→ **Problem**
Restate the data below word for word. Skip any images it contains.

→ **Supplied data**

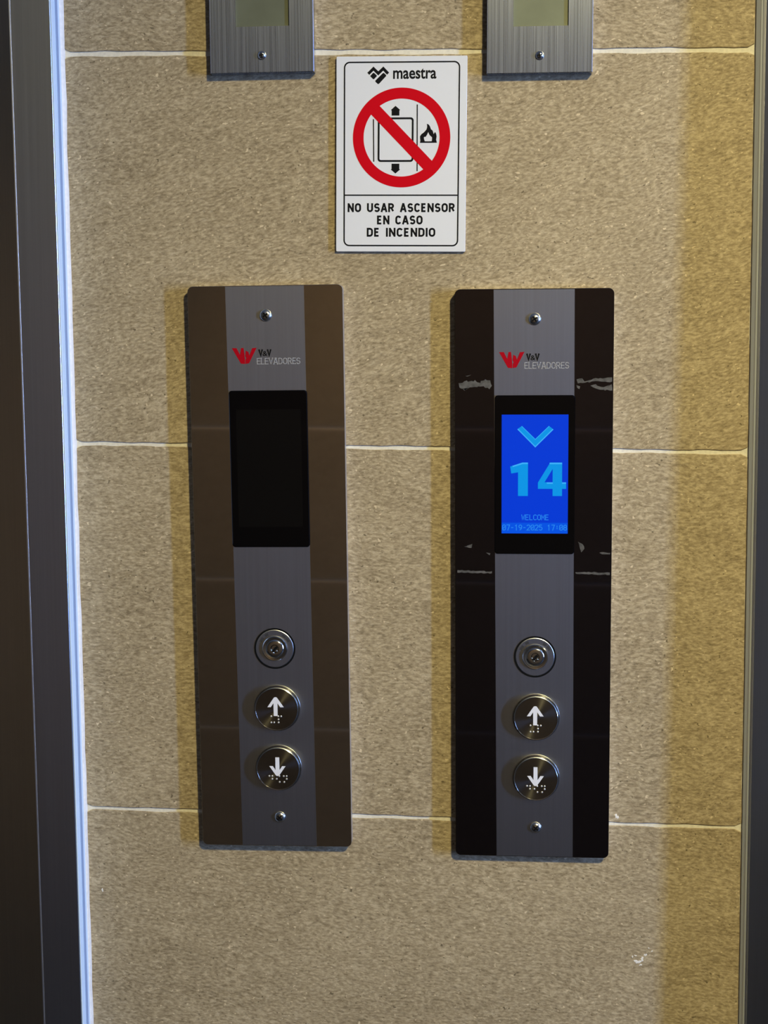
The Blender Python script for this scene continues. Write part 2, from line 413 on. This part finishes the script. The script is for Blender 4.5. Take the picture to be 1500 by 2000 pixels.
def tapered(name, p0, p1, w, depth_front, depth_back, m, parent=None, z0=0.0, z1=None, r=0.0015):
    """upright bar leaning as in the place: p0/p1 = (x,z) of one edge; w>0 grows to the right"""
    z1 = z1 or ROOM_H-0.3
    def xe(z): return p0[0]+(p1[0]-p0[0])*(z-p0[1])/(p1[1]-p0[1])
    bm = bmesh.new(); loops = []
    for z in (z0, z1):
        x = xe(z); xa, xb = min(x, x+w), max(x, x+w)
        loops.append([Vector((xa, depth_back, z)), Vector((xb, depth_back, z)), Vector((xb, -depth_front+r, z)), Vector((xb-r, -depth_front, z)), Vector((xa+r, -depth_front, z)), Vector((xa, -depth_front+r, z))])
    loft(bm, loops)
    return obj(name, bm, m, parent)
# left lift door: steel jamb with a pale film-covered inner edge, sealed to the wall with white sealant
LJ0, LJ1 = (-0.3458, 1.6385), (-0.3401, 0.8451)
t1 = struct(tapered('trim_1', LJ0, LJ1, -0.0300, 0.024, 0.12, M_JAMB, r=0.0003), 'brushed steel jamb of the left lift door')
tapered('jamb_edge', (LJ0[0]+0.0001, LJ0[1]), (LJ1[0]+0.0001, LJ1[1]), 0.0010, 0.0235, 0.0, M_JAMB_SIDE, t1, r=0.0002)['label'] = 'pale blue jamb edge'
tapered('jamb_groove', (LJ0[0]+0.0003, LJ0[1]), (LJ1[0]+0.0003, LJ1[1]), 0.0012, 0.0150, -0.0095, M_JAMB_GROOVE, t1, r=0.0001)['label'] = 'darker groove line'
tapered('outer_edge', (LJ0[0]-0.0300, LJ0[1]), (LJ1[0]-0.0300, LJ1[1]), -0.0011, 0.0240, 0.10, M_EDGE, t1, r=0.00005)['label'] = 'thin bright outer edge'
bm = bmesh.new()
nn = 120; loops = []
for i in range(nn+1):
    z = 0.02+(2.18-0.02)*i/nn
    x0 = LJ0[0]+(LJ1[0]-LJ0[0])*(z-LJ0[1])/(LJ1[1]-LJ0[1])+0.0009
    x1 = left_x(z)+0.0007+0.00035*math.sin(i*1.7)+random.uniform(-.0002, .0003)
    loops.append([Vector((x0, 0.001, z)), Vector((x1, 0.001, z)), Vector((x1-0.0002, -0.0006, z)), Vector((x0+0.0008, -0.0032, z)), Vector((x0, -0.0036, z))])
loft(bm, loops)
struct(obj('trim_3', bm, M_SEAL, smooth=True), 'white sealant bead between left jamb and tiles')
bm = bmesh.new()
box(bm, -1.30, -0.3720, 0.095, 0.12, 0.0, 2.2); box(bm, -1.30, -0.372, 0.060, 0.0949, 0.0, 0.004)
d1 = struct(obj('door_1', bm, M_LEAF), 'dark brushed steel leaf of the left lift door')
# right lift door
RJ0, RJ1 = (0.1737, 1.6299), (0.1816, 0.8665)
def upright(name, prof, m, parent=None, z0=0.0, z1=2.18):
    """upright profile following the leaning right edge of the tiles; prof = (offset from tile edge, y)"""
    bm = bmesh.new()
    loft(bm, [[Vector((right_x(z)+o_*(1.0+0.25*(z-1.25)), y_, z)) for o_, y_ in prof] for z in (z0, z1)])
    return obj(name, bm, m, parent)
t2 = struct(upright('trim_2', [(0.0055, 0.0), (0.0056, -0.0050), (0.0062, -0.0056), (0.062, -0.0585), (0.12, -0.0585), (0.12, 0.0)], M_JAMB), 'splayed brushed steel surround of the right lift door')
upright('edge_lip', [(0.0008, 0.0), (0.0009, -0.0012), (0.0036, -0.0042), (0.0054, -0.0050), (0.0054, 0.0)], M_LIP, t2)['label'] = 'grey lip along the tiles'
upright('surround_edge', [(0.0050, -0.0048), (0.0050, -0.0054), (0.0062, -0.0060), (0.0062, -0.0054)], M_EDGE, t2)['label'] = 'thin bright corner edge'
bm = bmesh.new(); box(bm, 0.372, 1.30, 0.095, 0.12, 0.0, 2.2)
struct(obj('door_2', bm, M_LEAF), 'dark brushed steel leaf of the right lift door')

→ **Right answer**
The Blender Python script for this scene continues. Write part 2, from line 413 on. This part finishes the script. The script is for Blender 4.5. Take the picture to be 1500 by 2000 pixels.
def tapered(name, p0, p1, w, depth_front, depth_back, m, parent=None, z0=0.0, z1=None, r=0.0015):
    """upright bar leaning as in the place: p0/p1 = (x,z) of one edge; w>0 grows to the right"""
    z1 = z1 or ROOM_H-0.3
    def xe(z): return p0[0]+(p1[0]-p0[0])*(z-p0[1])/(p1[1]-p0[1])
    bm = bmesh.new(); loops = []
    for z in (z0, z1):
        x = xe(z); xa, xb = min(x, x+w), max(x, x+w)
        loops.append([Vector((xa, depth_back, z)), Vector((xb, depth_back, z)), Vector((xb, -depth_front+r, z)), Vector((xb-r, -depth_front, z)), Vector((xa+r, -depth_front, z)), Vector((xa, -depth_front+r, z))])
    loft(bm, loops)
    return obj(name, bm, m, parent)
# left lift door: steel jamb with a pale film-covered inner edge, sealed to the wall with white sealant
LJ0, LJ1 = (-0.3458, 1.6385), (-0.3401, 0.8451)
t1 = struct(tapered('trim_1', LJ0, LJ1, -0.0300, 0.024, 0.12, M_JAMB, r=0.0003), 'brushed steel jamb of the left lift door')
tapered('jamb_edge', (LJ0[0]+0.0001, LJ0[1]), (LJ1[0]+0.0001, LJ1[1]), 0.0010, 0.0235, 0.0, M_JAMB_SIDE, t1, r=0.0002)['label'] = 'pale blue jamb edge'
tapered('jamb_groove', (LJ0[0]+0.0003, LJ0[1]), (LJ1[0]+0.0003, LJ1[1]), 0.0012, 0.0150, -0.0095, M_JAMB_GROOVE, t1, r=0.0001)['label'] = 'darker groove line'
tapered('outer_edge', (LJ0[0]-0.0300, LJ0[1]), (LJ1[0]-0.0300, LJ1[1]), -0.0011, 0.0240, 0.10, M_EDGE, t1, r=0.00005)['label'] = 'thin bright outer edge'
bm = bmesh.new()
nn = 120; loops = []
for i in range(nn+1):
    z = 0.02+(2.18-0.02)*i/nn
    x0 = LJ0[0]+(LJ1[0]-LJ0[0])*(z-LJ0[1])/(LJ1[1]-LJ0[1])+0.0009
    x1 = left_x(z)+0.0007+0.00035*math.sin(i*1.7)+random.uniform(-.0002, .0003)
    loops.append([Vector((x0, 0.001, z)), Vector((x1, 0.001, z)), Vector((x1-0.0002, -0.0006, z)), Vector((x0+0.0008, -0.0032, z)), Vector((x0, -0.0036, z))])
loft(bm, loops)
struct(obj('trim_3', bm, M_SEAL, smooth=True), 'white sealant bead between left jamb and tiles')
bm = bmesh.new()
box(bm, -1.30, -0.3720, 0.095, 0.12, 0.0, 2.2); box(bm, -1.30, -0.372, 0.060, 0.0949, 0.0, 0.004)
d1 = struct(obj('door_1', bm, M_LEAF), 'dark brushed steel leaf of the left lift door')
# right lift door
RJ0, RJ1 = (0.1737, 1.6299), (0.1816, 0.8665)
def upright(name, prof, m, parent=None, z0=0.0, z1=2.18):
    """upright profile following the leaning right edge of the tiles; prof = (offset from tile edge, y)"""
    bm = bmesh.new()
    loft(bm, [[Vector((right_x(z)+o_*(1.0+0.25*(z-1.25)), y_, z)) for o_, y_ in prof] for z in (z0, z1)])
    return obj(name, bm, m, parent)
t2 = struct(upright('trim_2', [(0.0055, 0.0), (0.0056, -0.0050), (0.0062, -0.0056), (0.062, -0.0585), (0.12, -0.0585), (0.12, 0.0)], M_JAMB), 'splayed brushed steel surround of the right lift door')
upright('edge_lip', [(0.0008, 0.0), (0.0009, -0.0012), (0.0036, -0.0042), (0.0054, -0.0050), (0.0054, 0.0)], M_LIP, t2)['label'] = 'grey lip along the tiles'
upright('surround_edge', [(0.0050, -0.0048), (0.0050, -0.0054), (0.0062, -0.0060), (0.0062, -0.0054)], M_EDGE, t2)['label'] = 'thin bright corner edge'
bm = bmesh.new(); box(bm, 0.372, 1.30, 0.095, 0.12, 0.0, 2.2)
struct(obj('door_2', bm, M_LEAF), 'dark brushed steel leaf of the right lift door')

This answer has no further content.